This week, scores of state’s attorneys from Illinois’ 102 counties are attending a conference in Las Vegas, Nevada, sponsored by the Association of Government Attorneys in Capital Litigation. The purpose of the conference is to hone their prosecutorial skills in capital cases, which means cases in which the death penalty is a possible outcome. The expenses for the trip, which may be as much as a thousand dollars per attendee, are being paid out of the budget of Illinois Republican Attorney General Jim Ryan.

This might seem like a normal thing for a state attorney general to do, except that nothing that has anything to do with prosecution of capital cases in Illinois is ever normal.. The outgoing governor, also a Republican and coincidentally named George Ryan, gained national fame by putting a moratorium on the death penalty in the state in January 2000, after no fewer than 13, mostly African-American, death row prisoners were saved from execution when they were exonerated by new evidence.

Gov. Ryan appointed a special bipartisan commission to look into the death penalty, which concluded that vast reforms are needed if Illinois is not to put innocent people to death. (In an informal vote, a majority of the commission members expressed a desire that the death penalty be abolished). Opponents of the death penalty and of abuses of the criminal justice system expressed outrage at Jim Ryan’s promotion of the Las Vegas conference, which they see as a training ground for prosecutorial dirty tricks.
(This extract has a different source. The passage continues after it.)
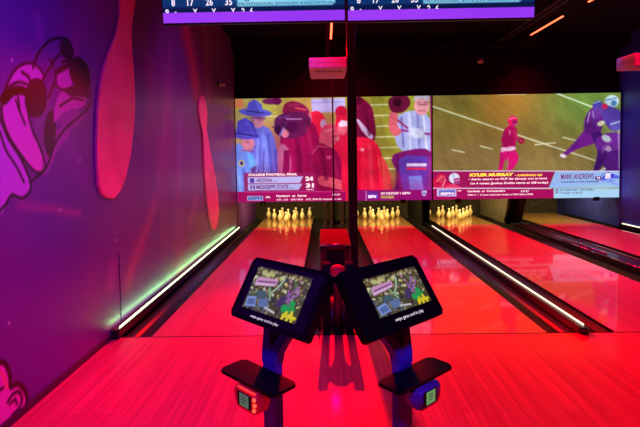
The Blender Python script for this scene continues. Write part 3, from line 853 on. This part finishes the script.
cap2('KYLER MURRAY', 'txt_yellow', 470, 173.6, 514, 176.8, .07, .8); cap2('• CARDINALS QB', 'txt_yellow', 515.5, 174.2, 543, 176.6, .04, .6)
cap2('• Starts season on PUP list (knee); out at least', 'txt_white', 469, 178.5, 548, 181.1, .03, .5); cap2('1st 4 games (Joshua Dobbs starts at QB today)', 'txt_white', 471, 182.6, 549, 185.4, .03, .5)
cap2('ESPN', 'txt_white', 441, 193, 454, 195.3, .06, .3); cap2('NFL', 'txt_white', 458.5, 190.4, 462, 191.8)
cap2('Cardinals  at  Commanders', 'txt_white', 468, 190.6, 506, 192.6); cap2('8:15 ET', 'txt_white', 522, 190.4, 530, 192.2); cap2('WSH -7  •  8 game road losing streak vs WSH (since 2008)', 'txt_white', 468, 194.6, 534, 196.6)
cap2('MARK ANDREWS', 'txt_maroon', 562, 173.6, 595, 179.2, .02); cap2('B', 'txt_white', 606, 172.8, 611.5, 178.2, .04, 1.2); cap2('TE', 'txt_white', 597.6, 176.6, 601.4, 178.9, .03); cap2('Questionable vs HOU (quadriceps)', 'txt_navy', 562, 180.8, 600, 183, .03)
cap2('RICHMOND v ARCHERS', 'txt_navy', 561.5, 189, 595, 191, .01); cap2('TODAY 12:30 ET', 'txt_navy', 561.5, 192, 584, 194, .01)

for u, v, lb in ((263, 203.3, 'small black sensor box under the left screen above the leftmost pins'), (403.5, 202.6, 'small black sensor box under the left screen above the second lane'),
                 (458.5, 201.8, 'small black sensor box under the right screen above the third lane\'s pins'), (597, 199.6, 'small black sensor box under the right screen above the rightmost lane')):
    p = on_y(u, v, SCREEN_Y-.005)
    t = tag(empty('pin_sensor', (p.x, SCREEN_Y-.005, ZB-.006)), lb, 'sensor')
    obj('case', bx(-.05, .05, 0, .06, -.055, .02, bevel=.006), MATS['black_plastic'], t)
    b = lathe(bmesh.new(), [(.018, 0), (.018, .01), (.012, .013)], 14); b.transform(Matrix.Translation((0, 0, -.025)) @ Matrix.Rotation(math.pi/2, 4, 'X'))
    obj('lens', b, MATS['screen_glass'], t)

# ------------------------------------------------------------------ score monitors hung over the approach
MD = 3.2; PXM = MD/F


def monitor(u0, v0, w_px, label):
    p = on_y(u0, v0, MD)
    t = tag(empty('score_monitor', (p.x, MD, p.z)), label, 'monitor')
    t.rotation_euler = (math.radians(7), 0, 0)
    W = w_px*PXM; H = .69
    obj('housing', bx(0, W, .003, .05, 0, H, bevel=.005), MATS['black_plastic'], t)
    n = W/w_px
    Q = Paint(1.3, w_px-1.3, H/n-1.5, 1.5, 300, 170, (8, 46, 104))
    Q.blend(np.clip((Q.Y-22)/40, 0, .6), (30, 96, 170)); Q.glow(60, 30, 60, 14, (14, 70, 136), .6)
    Q.blend(np.clip((17.2-Q.Y)/2, 0, 1)*.8, (4, 20, 62))
    for x in (20, 39, 58, 77): Q.line([(x, 17), (x, 60)], .5, (6, 30, 76), .6, .7)
    Q.poly([(75, 16.2), (168, 16.2), (171, 18.6), (171, 27), (75, 27)], (128, 206, 236), 1.6); Q.glow(95, 24, 16, 4, (190, 240, 250), .7); Q.glow(150, 24, 10, 5, (70, 160, 220), .6)
    Q.mesh('picture', lambda x, y: np.stack([x*n, np.zeros_like(x), y*n], 1), MATS['screen_picture'], t)
    fn = lambda x, y: Vector((x*n, -.002, y*n))
    for s, x, w in (('8', 11, 3.6), ('17', 28, 6.4), ('26', 46.5, 7), ('35', 65.5, 7)):
        text('score', s, MATS['txt_white'], t, fn, x-w/2+1, 24.2, x+w/2+1, 17.4, .02)
    for s, x, w in (('9', 5.5, 3.4), ('-', 13.8, 1.6), ('Y', 33.2, 4.4), ('Y', 51.6, 4.4), ('Y', 70.6, 4.4), ('2', 80.4, 3.2), ('6', 88.6, 3.2)):
        if s == '-': text('score', s, MATS['txt_white'], t, fn, x-.8, 12.2, x+.8, 11.5, .02)
        else: text('score', s, MATS['txt_white'], t, fn, x-w/2, 14.7, x+w/2, 8.6, .02)
    text('score', '40', MATS['txt_navy'], t, fn, 81, 25, 87, 20.4, .02)
    text('banner_lettering', 'PROFESSIONAL BOWLERS ASSOCIATION', MATS['txt_navy'], t, fn, 76.5, 19.6, 169, 17.2, .01)
    bar = Paint(1.3, w_px-1.3, 11.2, 1.5, 60, 8, (158, 60, 248)); bar.glow(150, 7, 50, 9, (146, 52, 236), .7)
    bar.mesh('footer_bar', lambda x, y: np.stack([x*n, np.full_like(x, -.004), y*n], 1), MATS['screen_picture'], t)
    for x in (W*.3, W*.7):
        obj('hanger', tube(bmesh.new(), (x, .07, H*.6), (x, .07+.12, 2.0), .014), MATS['black_paint'], t, smooth=True)
    obj('wall_mount', bx(W*.2, W*.8, .05, .085, H*.5, H*.7, bevel=.004), MATS['black_paint'], t)
    return t


monitor(162.6, 25.0, 181.5, 'left overhead score monitor with purple footer bar and blue scores')
monitor(346.6, 22.3, 184.5, 'right overhead score monitor with purple footer bar and blue scores')

# ------------------------------------------------------------------ projectors, ceiling lights, pipes
def projector(x, y, z, w, d, h, label):
    t = tag(empty('projector', (x, y, z)), label, 'projector')
    obj('case', bx(-w/2, w/2, 0, d, 0, h, bevel=.012), MATS['projector_shell'], t)
    b = bmesh.new()
    for i in range(9): box(b, -w*.35+i*w*.085, -w*.35+i*w*.085+.018, d*.2, d*.34, -.003, .001)
    obj('vent_slots', b, MATS['black_matte'], t)
    b = lathe(bmesh.new(), [(.05, 0), (.055, .02), (.055, .05), (.04, .05), (.035, .03)], 20); b.transform(Matrix.Translation((w*.2, d-.005, h*.5)) @ Matrix.Rotation(-math.pi/2, 4, 'X'))
    obj('lens', b, MATS['screen_glass'], t)
    obj('seam', bx(-w/2-.001, w/2+.001, -.001, d+.001, h*.48, h*.5), MATS['black_plastic'], t)
    obj('mount_pole', tube(bmesh.new(), (0, d*.5, h-.005), (0, d*.5, CEIL-z+.01), .02), MATS['black_paint'], t, smooth=True)
    obj('mount_plate', bx(-.09, .09, d*.5-.09, d*.5+.09, h, h+.02, bevel=.004), MATS['black_paint'], t)
    return t


pj = on_y(328, 68, 5.6)
projector(pj.x, 5.6, pj.z, .455, .8, .125, 'red-lit white projector hanging over the middle of the lanes')
pj = on_y(635, 66, 5.75)
projector(pj.x+.27, 5.75, pj.z, .54, .37, .16, 'red-lit white projector hanging near the right wall, cut by the photo\'s right edge')


def ceiling_strip(x, y0, y1, label, dots=True):
    t = tag(empty('ceiling_light_strip', (x, y0, CEIL-.005)), label, 'light strip', 'red ceiling light strips')
    obj('channel', bx(-.03, .03, 0, y1-y0, -.03, .005, bevel=.004), MATS['black_paint'], t)
    b = bmesh.new(); n = 14; L = (y1-y0)/n
    for i in range(n): box(b, -.016, .016, i*L+.006, (i+1)*L-.006, -.042, -.028, bevel=.004)
    obj('diode_row', b, MATS['led_red'], t)
    return t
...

As it happens, Jim Ryan, who was DuPage County (suburbs West of Chicago) prosecutor before he became Attorney General, is the Republican candidate for governor. His Democratic opponent is Congressman Rod Blagojevich from Chicago’s North side. Both Jim Ryan and Blagojevich say they would maintain George Ryan’s death penalty moratorium “until reforms are enacted,” but both have also said they are in favor of the death penalty.
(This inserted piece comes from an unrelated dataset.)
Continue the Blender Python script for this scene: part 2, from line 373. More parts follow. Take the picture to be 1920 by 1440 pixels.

But the death penalty issue is a dangerous one for Jim Ryan. While he was the DuPage county prosecutor, there was a particularly ugly case of prosecutorial abuse against two young Hispanic men, Rolando Cruz and Alejandro Hernandez. The two were falsely accused of murdering a young girl and spent years in jail, Cruz on death row. When it was revealed that prosecutors, subordinates of Ryan, had fudged information to incriminate them, the anti-death penalty movement in Illinois got a jump start.

Cook County State’s Attorney Richard Devine and former state’s attorney and present Chicago mayor Richard M. Daley, have also been accused of presiding over frame-up operations involving torture, extorted false confessions, concealment of exculpatory evidence, and death sentences meted out to innocent people. In fact, a special prosecutor has been appointed to look into Chicago cases that occurred in the 1980s under the direction of former Chicago police lieutenant Jon Burge.

Governor Ryan’s death penalty moratorium has come to have high visibility and popular support in Illinois, despite the fact that the governor himself has a very low approval rating due to a bribery scandal and anger over heavy-handed cuts in the social service budget. Thus, if the Blagojevich campaign can portray Jim Ryan as insensitive to the plight of people who have been falsely accused and condemned, it is an opportunity to arouse the anger of the African-American and Latino constituencies and could move Democratic voter turnout in November.